FCC Hits Pause Button On Mergers Involving Comcast, AT&T


The government has paused its review of two deals that could reshape America’s media and telecom landscapes, seeking details about secret contracts between content providers and merger applicants Comcast and Time Warner Cable, along with AT&T and DirecTV.

The Federal Communications Commission on Wednesday published a notice that it had stopped its informal 180-day “shot-clock” review schedules for the two mergers. The commission cited concerns voiced in public comments that wanted more transparency about the contracts.

At issue are deals between the merger applicants and content providers, including CBS Corp. and The Walt Disney Company. Those businesses want the contracts kept under wraps, saying that making them public would compromise their ability to compete with rivals.

“We agree with these commenters that their current inability to review highly confidential Information that has been submitted in these dockets significantly hampers their ability to meaningfully comment and participate in these proceedings,” said FCC Media Bureau Chief William Lake in the notice pausing the merger reviews.

The FCC uses an informal schedule of 180 days to analyze mergers, weighing issues of competition against customer benefits. The reviews can be paused, however, if officials decide they need to look at a transaction more closely. The Department of Justice also reviews proposed mergers to determine if they comply with antitrust laws.

Significant deals, such as the commission’s 2011 review of Comcast’s bid to buy NBCUniversal, have been paused for closer review, so the pending mergers could still be completed by early 2015 as originally anticipated.
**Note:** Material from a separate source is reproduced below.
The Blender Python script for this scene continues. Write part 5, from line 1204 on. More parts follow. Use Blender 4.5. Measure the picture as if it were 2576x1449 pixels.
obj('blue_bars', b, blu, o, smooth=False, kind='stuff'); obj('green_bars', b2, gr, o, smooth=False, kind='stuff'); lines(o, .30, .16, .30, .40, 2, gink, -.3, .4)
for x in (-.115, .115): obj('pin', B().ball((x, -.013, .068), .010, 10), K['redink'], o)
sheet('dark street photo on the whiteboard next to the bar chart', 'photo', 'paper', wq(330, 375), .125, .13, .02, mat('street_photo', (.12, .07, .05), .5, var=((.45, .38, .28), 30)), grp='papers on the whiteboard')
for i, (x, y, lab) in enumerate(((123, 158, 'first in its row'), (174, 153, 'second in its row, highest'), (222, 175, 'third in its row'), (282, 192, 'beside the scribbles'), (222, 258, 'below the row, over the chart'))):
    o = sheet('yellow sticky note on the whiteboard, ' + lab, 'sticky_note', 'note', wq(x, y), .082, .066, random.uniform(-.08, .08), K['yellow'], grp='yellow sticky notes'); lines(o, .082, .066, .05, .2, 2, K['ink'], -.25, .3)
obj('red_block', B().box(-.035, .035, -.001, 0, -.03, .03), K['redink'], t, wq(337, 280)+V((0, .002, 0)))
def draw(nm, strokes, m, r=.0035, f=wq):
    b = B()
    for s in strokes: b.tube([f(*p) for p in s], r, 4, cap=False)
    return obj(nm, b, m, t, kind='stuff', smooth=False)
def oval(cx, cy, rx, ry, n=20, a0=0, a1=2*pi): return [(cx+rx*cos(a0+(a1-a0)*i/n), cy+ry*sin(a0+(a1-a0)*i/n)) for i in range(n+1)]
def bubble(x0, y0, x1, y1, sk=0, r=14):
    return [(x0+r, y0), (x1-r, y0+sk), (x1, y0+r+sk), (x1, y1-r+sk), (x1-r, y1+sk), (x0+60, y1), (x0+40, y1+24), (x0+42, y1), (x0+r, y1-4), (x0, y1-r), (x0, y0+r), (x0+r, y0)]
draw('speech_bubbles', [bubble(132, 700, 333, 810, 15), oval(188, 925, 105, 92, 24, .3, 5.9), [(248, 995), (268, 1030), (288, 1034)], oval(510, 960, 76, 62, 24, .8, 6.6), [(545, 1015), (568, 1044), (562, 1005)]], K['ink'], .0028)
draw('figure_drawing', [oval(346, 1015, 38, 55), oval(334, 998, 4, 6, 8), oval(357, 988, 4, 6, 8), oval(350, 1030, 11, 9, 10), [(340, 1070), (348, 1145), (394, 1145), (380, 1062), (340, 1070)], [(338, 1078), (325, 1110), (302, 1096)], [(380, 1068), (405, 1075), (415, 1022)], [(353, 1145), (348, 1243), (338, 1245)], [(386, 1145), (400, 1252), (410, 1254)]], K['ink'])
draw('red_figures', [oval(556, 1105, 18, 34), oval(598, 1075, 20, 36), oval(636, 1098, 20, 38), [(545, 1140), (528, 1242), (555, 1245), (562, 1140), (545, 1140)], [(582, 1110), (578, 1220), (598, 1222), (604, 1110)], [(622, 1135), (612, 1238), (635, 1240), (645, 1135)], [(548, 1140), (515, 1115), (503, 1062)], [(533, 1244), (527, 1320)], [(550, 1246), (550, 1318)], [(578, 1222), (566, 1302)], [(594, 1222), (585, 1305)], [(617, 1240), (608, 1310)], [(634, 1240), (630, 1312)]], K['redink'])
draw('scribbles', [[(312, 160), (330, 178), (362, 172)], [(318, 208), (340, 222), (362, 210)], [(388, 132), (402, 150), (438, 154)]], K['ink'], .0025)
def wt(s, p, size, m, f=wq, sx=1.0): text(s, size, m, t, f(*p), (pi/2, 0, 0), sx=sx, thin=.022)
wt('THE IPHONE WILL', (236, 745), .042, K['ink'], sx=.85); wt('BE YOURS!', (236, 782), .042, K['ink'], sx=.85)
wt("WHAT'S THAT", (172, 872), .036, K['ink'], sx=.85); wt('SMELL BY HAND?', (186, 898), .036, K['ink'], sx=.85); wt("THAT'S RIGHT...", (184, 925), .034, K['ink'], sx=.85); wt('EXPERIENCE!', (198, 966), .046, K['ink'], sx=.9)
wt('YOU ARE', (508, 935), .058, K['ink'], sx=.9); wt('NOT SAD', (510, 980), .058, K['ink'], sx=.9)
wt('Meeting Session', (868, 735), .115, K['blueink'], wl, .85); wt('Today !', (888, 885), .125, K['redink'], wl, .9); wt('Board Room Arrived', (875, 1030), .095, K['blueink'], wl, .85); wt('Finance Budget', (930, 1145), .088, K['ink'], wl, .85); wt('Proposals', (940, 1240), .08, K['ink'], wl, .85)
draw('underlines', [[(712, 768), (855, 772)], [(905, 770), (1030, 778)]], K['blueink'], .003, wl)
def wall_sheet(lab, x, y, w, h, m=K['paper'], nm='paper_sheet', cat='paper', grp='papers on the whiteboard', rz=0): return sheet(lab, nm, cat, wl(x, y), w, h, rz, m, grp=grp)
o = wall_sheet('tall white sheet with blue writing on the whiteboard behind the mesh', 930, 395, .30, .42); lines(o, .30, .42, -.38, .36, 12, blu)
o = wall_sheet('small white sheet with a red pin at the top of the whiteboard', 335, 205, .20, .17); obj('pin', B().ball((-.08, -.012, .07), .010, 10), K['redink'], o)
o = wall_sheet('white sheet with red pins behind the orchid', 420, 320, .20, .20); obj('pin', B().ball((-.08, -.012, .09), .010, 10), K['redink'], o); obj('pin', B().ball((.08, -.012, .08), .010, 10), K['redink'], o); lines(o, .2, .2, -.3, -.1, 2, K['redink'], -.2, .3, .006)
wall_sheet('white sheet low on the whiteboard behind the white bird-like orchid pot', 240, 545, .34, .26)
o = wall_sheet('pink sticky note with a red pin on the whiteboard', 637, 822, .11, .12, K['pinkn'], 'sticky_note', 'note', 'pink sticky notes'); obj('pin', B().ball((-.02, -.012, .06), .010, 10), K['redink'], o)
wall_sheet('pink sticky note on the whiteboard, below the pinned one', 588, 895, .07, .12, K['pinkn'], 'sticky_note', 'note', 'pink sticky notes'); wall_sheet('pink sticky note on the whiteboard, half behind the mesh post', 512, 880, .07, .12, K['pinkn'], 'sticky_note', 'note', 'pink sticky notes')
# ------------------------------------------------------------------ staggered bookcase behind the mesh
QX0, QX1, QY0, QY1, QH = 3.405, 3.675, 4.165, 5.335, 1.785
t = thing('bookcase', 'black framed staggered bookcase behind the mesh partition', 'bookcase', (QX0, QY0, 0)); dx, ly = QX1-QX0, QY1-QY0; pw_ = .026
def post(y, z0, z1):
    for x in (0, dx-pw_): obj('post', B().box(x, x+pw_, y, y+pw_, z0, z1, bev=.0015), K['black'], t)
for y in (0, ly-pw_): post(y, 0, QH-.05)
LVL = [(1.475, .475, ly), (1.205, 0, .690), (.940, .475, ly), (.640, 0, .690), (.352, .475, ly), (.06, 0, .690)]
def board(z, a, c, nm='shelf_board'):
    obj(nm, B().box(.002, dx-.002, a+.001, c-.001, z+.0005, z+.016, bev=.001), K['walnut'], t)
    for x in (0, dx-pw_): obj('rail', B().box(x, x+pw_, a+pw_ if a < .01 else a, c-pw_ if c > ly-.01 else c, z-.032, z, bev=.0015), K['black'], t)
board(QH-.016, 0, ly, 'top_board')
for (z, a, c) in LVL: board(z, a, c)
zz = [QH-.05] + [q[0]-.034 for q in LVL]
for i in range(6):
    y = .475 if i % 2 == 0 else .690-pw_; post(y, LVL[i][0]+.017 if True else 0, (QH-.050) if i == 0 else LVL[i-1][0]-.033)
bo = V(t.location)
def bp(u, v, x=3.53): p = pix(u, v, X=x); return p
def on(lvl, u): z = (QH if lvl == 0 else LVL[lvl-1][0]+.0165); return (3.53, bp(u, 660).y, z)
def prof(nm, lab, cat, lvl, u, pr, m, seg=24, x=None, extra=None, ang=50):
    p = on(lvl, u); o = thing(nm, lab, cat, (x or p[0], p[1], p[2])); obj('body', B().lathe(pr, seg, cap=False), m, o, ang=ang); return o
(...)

But the Comcast-Time Warner and AT&T-DirecTV deals are very politicized during a time of rapid media consolidation.

Consumer advocacy groups like Public Knowledge along with Democratic members of Congress like Sen. Al Franken of Minnesota warn that both the Comcast and AT&T deals would leave customers with fewer options and make it impossible for smaller rivals to compete.

DirecTV is a nationwide competitor with AT&T in online video; their merger would serve 26 million Americans and reduce the number of providers in the sector. A merger of Comcast and Time Warner Cable would also create an Internet juggernaut that would serveapproximately 40 percent of U.S. households subscribing to broadband.

Regulators gave Comcast permission to merge with NBCUniversal in 2011- but only after 234 days of review and with numerous conditions to give the deal more of a public interest benefit that would alleviate competition concerns by making its services more effective. Conditions included a promise to uphold net neutrality and not tamper with rival Internet content on its networks.

Comcast may have to gain more favor with the FCC once again to secure approval for a merger with Time Warner Cable, says Glenn Manishin, an antitrust attorney with the law firm of Troutman Sanders. Manishin represents the Sports Fans Coalition, which opposes the merger.

“The FCC’s action to suspend review and pause its informal ‘shot clock,’ thus extending indefinitely the last round of comments, clearly signals that the merging parties have not been sufficiently transparent,” Manishin says. “The likelihood of the Comcast merger being approved by the FCC and the DOJ without substantial conditions or divestitures appears quite low.”

AT&T may also up the ante on transparency, divestitures and public interest conditions to convince regulators to resume and approve its merger review. The telecom giant withdrew its bid to buy T-Mobile in 2011 when it failed to convince regulators the deal was in the public interest, so it may take extra steps to avoid another defeat.